Perspectivas futuras: a negociação eterna
Olhando para o futuro próximo, a tendência é que a tensão entre o Planalto e o Congresso persista. Com as eleições e o cenário para 2026 já começando a se desenhar, os parlamentares estarão ainda mais focados em suas bases eleitorais e em suas agendas próprias, tornando as negociações com o governo ainda mais difíceis e custosas. A popularidade de Lula tem apresentado queda, e a percepção de que o governo não consegue aprovar suas pautas no Congresso é generalizada entre os deputados.
A capacidade do governo de Lula de avançar com sua agenda dependerá, fundamentalmente, de sua habilidade em gerir essas relações, buscando consensos onde for possível, cedendo onde for inevitável e articulando estratégias para contornar as resistências. A governabilidade no Brasil é, e continuará sendo, um exercício constante de negociação, paciência e resiliência, num cenário onde o poder não reside em uma única esfera, mas é distribuído e disputado a cada votação, a cada projeto e a cada liberação orçamentária. A "colaboração tensa" que marca a relação entre o Executivo e o Legislativo é, portanto, o desafio central para a estabilidade política e a efetividade das políticas públicas no país nos próximos anos.

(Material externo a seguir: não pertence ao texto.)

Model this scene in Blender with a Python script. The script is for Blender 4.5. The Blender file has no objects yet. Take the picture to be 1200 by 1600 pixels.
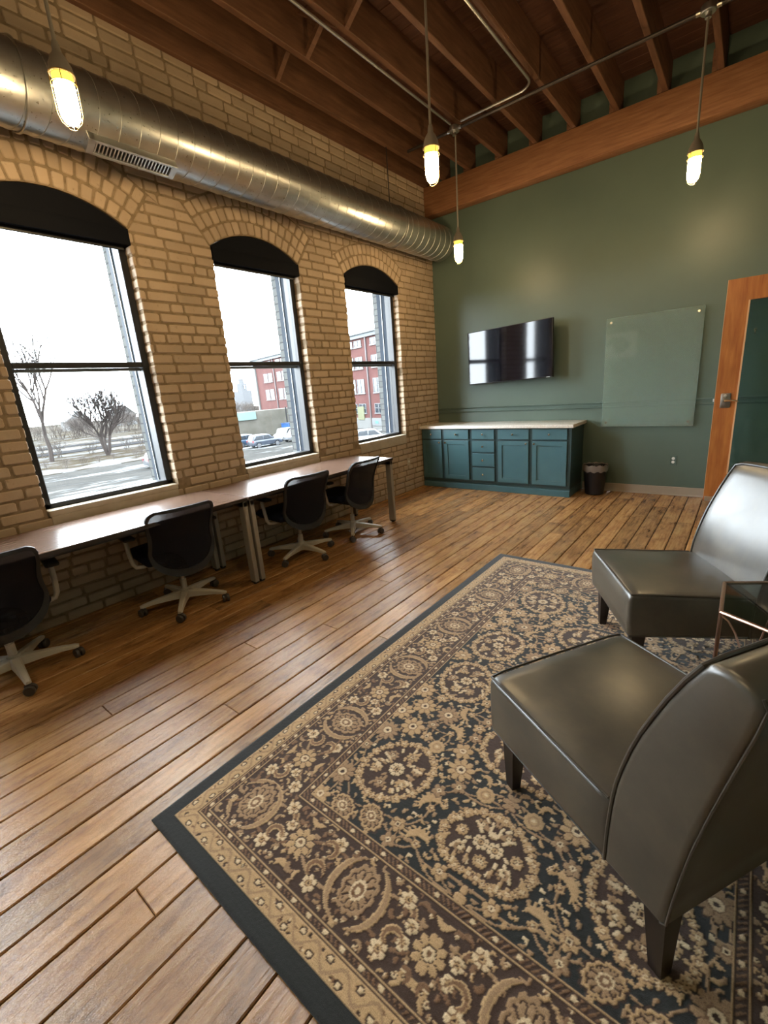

Diante desse quadro caótico que praticamente extingue o presidencialismo e institui um regime que desafia a democracia brasileira, favorecendo devaneios golpistas de uma direita ávida de poder e absolutamente descomprometida com os destinos do País, vale refletir: até quando o Parlamento e sua maioria conservadora vão governar o Brasil? Nessa perspectiva é bom ressaltar que a grande disputa em 2026 não será pela Presidência, mas pela maioria no Congresso Nacional.